The wild early lives of today’s most massive galaxies
The LABOCA camera on the ESO-operated 12-metre APEX telescope reveals distant galaxies (marked in red) undergoing the most intense type of star formation activity known, called a starburst. This image shows these distant galaxies, found in a region of sky known as the Extended Chandra Deep Field South, in the constellation of Fornax.
These galaxies are so distant that their light has taken around ten billion years to reach us, so we see them as they were about ten billion years ago. Because of this extreme distance, the infrared light from dust grains heated by starlight is redshifted into longer wavelengths, and the dusty galaxies are therefore best observed in submillimetre wavelengths of light. The galaxies are thus known as submillimetre galaxies.
By studying how some of these distant starburst galaxies are clustered together, astronomers have found that they eventually become so-called giant elliptical galaxies — the most massive galaxies in today’s Universe.
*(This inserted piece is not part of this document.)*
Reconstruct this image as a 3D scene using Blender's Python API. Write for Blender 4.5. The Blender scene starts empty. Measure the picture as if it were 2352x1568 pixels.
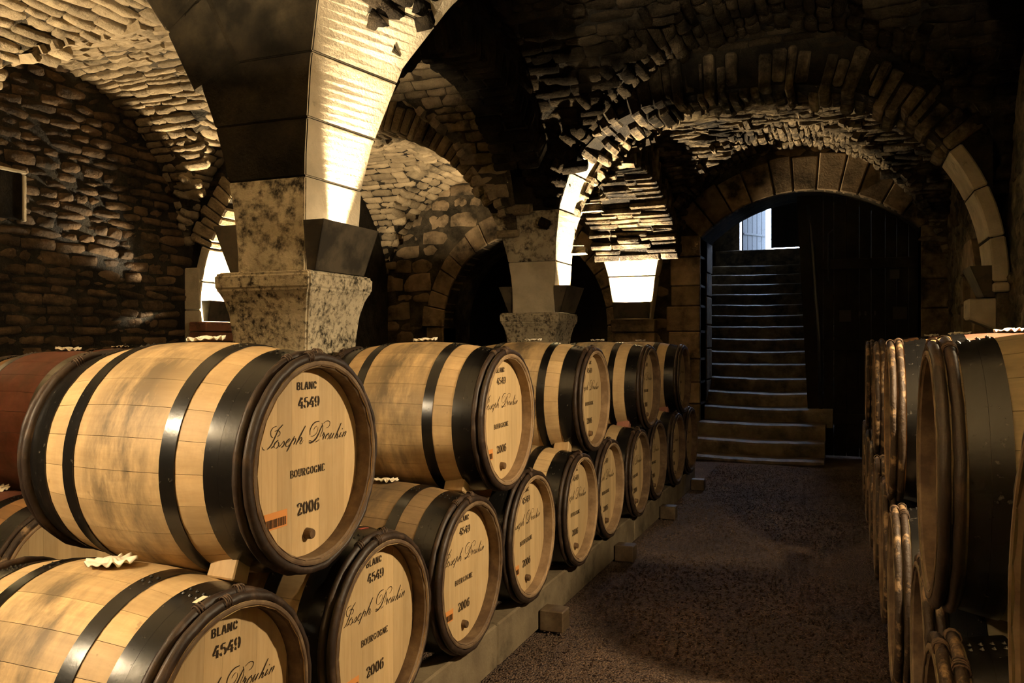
import bpy, bmesh, math, random
import numpy as np
from mathutils import Matrix, Vector

random.seed(11)
rng = np.random.default_rng(11)
scene = bpy.context.scene
COL = scene.collection

# ------------------------------------------------------------------ camera, world, exposure
TH = math.radians(22.29)
CAM = Vector((0.0, 0.0, 1.5))
FPX = 1900.0
cam_data = bpy.data.cameras.new('camera')
cam_data.sensor_width = 36.0
cam_data.lens = 36.0 * FPX / 2352.0
cam_data.clip_start = 0.05
cam = bpy.data.objects.new('camera', cam_data)
COL.objects.link(cam)
cam.location = CAM
cam.rotation_euler = (math.radians(90), 0, TH)
scene.camera = cam

world = bpy.data.worlds.new('sky')
scene.world = world
world.use_nodes = True
wbg = world.node_tree.nodes['Background']
wbg.inputs['Color'].default_value = (0.55, 0.71, 1.0, 1)
wbg.inputs['Strength'].default_value = 9.0

vs = scene.view_settings
vs.view_transform = 'Standard'
vs.look = 'None'
vs.exposure = 2.6
vs.gamma = 1.0
vs.use_curve_mapping = False
scene.cycles.use_denoising = True
scene.cycles.max_bounces = 10
scene.cycles.diffuse_bounces = 6
scene.cycles.glossy_bounces = 4
scene.cycles.sample_clamp_indirect = 6.0
scene.cycles.caustics_reflective = False
scene.cycles.caustics_refractive = False

# daylight enters through the upper door's gap and the opening added above its leaf: a portal guides the sampling of the sky there
pl = bpy.data.lights.new('door_daylight', 'AREA')
pl.shape = 'RECTANGLE'; pl.size = 1.4; pl.size_y = 2.4
pl.cycles.is_portal = True
plo = bpy.data.objects.new('door_daylight', pl)
COL.objects.link(plo)
plo.location = (-1.2, 15.62, 4.3)
plo.rotation_euler = (math.radians(-90), 0, 0)

LAMP_COL = (1.0, 0.77, 0.47)

# ------------------------------------------------------------------ helpers
def to_cam(p):
    s, c = math.sin(TH), math.cos(TH)
    xc = p[0] * c + p[1] * s
    zc = -p[0] * s + p[1] * c
    return xc, zc
def project(p):
    xc, zc = to_cam(p)
    if zc < 0.2: return None
    return 1176 + FPX * xc / zc, 784 - FPX * (p[2] - 1.5) / zc, zc

def tag(o, label=None, cat=None, group=None, kind=None):
    if label: o['label'] = label
    if cat: o['category'] = cat
    if group: o['group'] = group
    if kind: o['kind'] = kind
    return o
def link(name, data, parent=None, mat=None):
    o = bpy.data.objects.new(name, data)
    COL.objects.link(o)
    if parent: o.parent = parent
    if mat is not None and data is not None and len(data.materials) == 0:
        data.materials.append(mat)
    return o
def empty(name, loc=(0, 0, 0), rz=0):
    o = bpy.data.objects.new(name, None)
    COL.objects.link(o)
    o.location = loc; o.rotation_euler = (0, 0, rz)
    o.empty_display_size = 0.1
    return o
def mesh_pd(name, verts, faces, smooth=False):
    me = bpy.data.meshes.new(name)
    me.from_pydata([tuple(v) for v in verts], [], faces)
    me.validate(); me.update()
    if smooth:
        me.polygons.foreach_set('use_smooth', [True] * len(me.polygons))
    return me
class MB:
    def __init__(s): s.v = []; s.f = []
    def add(s, verts, faces):
        o = len(s.v); s.v += [tuple(v) for v in verts]; s.f += [tuple(i + o for i in f) for f in faces]
    def box(s, c, d, M=None):
        x, y, z = d[0] / 2, d[1] / 2, d[2] / 2
        vs = [Vector((c[0] + a * x, c[1] + b * y, c[2] + e * z)) for a in (-1, 1) for b in (-1, 1) for e in (-1, 1)]
        if M: vs = [M @ v for v in vs]
        s.add(vs, BOXF)
    def hexa(s, p):  # 8 points in BOXF order
        s.add(p, BOXF)
    def tube(s, pts, r, n=6, closed=False):
        pts = [Vector(p) for p in pts]
        N = len(pts); base = len(s.v)
        for i, p in enumerate(pts):
            a = pts[(i - 1) % N] if (closed or i > 0) else p
            b = pts[(i + 1) % N] if (closed or i < N - 1) else p
            t = (b - a).normalized()
            u = t.cross(Vector((0.13, 0.31, 0.94)))
            if u.length < 1e-3: u = t.cross(Vector((1, 0, 0)))
            u.normalize(); w = t.cross(u)
            rr = r[i] if isinstance(r, (list, tuple)) else r
            for k in range(n):
                q = 2 * math.pi * k / n
                s.v.append(tuple(p + (u * math.cos(q) + w * math.sin(q)) * rr))
        for i in range(N if closed else N - 1):
            j = (i + 1) % N
            for k in range(n):
                l = (k + 1) % n
                s.f.append((base + i * n + k, base + i * n + l, base + j * n + l, base + j * n + k))
        if not closed:
            s.f.append(tuple(base + k for k in range(n))[::-1])
            s.f.append(tuple(base + (N - 1) * n + k for k in range(n)))
    def mesh(s, name, smooth=False):
        return mesh_pd(name, s.v, s.f, smooth)
    def build(s, name, mat, parent=None, smooth=False, bevel=0):
        me = s.mesh(name, smooth)
        if bevel:
            bm = bmesh.new(); bm.from_mesh(me)
            bmesh.ops.recalc_face_normals(bm, faces=bm.faces[:])
            bmesh.ops.bevel(bm, geom=bm.edges[:], offset=bevel, segments=1, affect='EDGES', clamp_overlap=True)
            bm.to_mesh(me); bm.free()
        return link(name, me, parent, mat)
BOXF = [(0, 1, 3, 2), (4, 6, 7, 5), (0, 4, 5, 1), (2, 3, 7, 6), (0, 2, 6, 4), (1, 5, 7, 3)]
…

The bright starbursts in these distant galaxies last for a mere 100 million years, yet in this brief time they are able to double the quantity of stars in the galaxies. Astronomers believe that the sudden end to this rapid growth is because the intense starburst also powers the quasar by feeding enormous quantities of material into the supermassive black hole. The quasar in turn emits powerful bursts of energy that blow away the galaxy’s remaining gas — the raw material for new stars — and this effectively shuts down the star formation phase.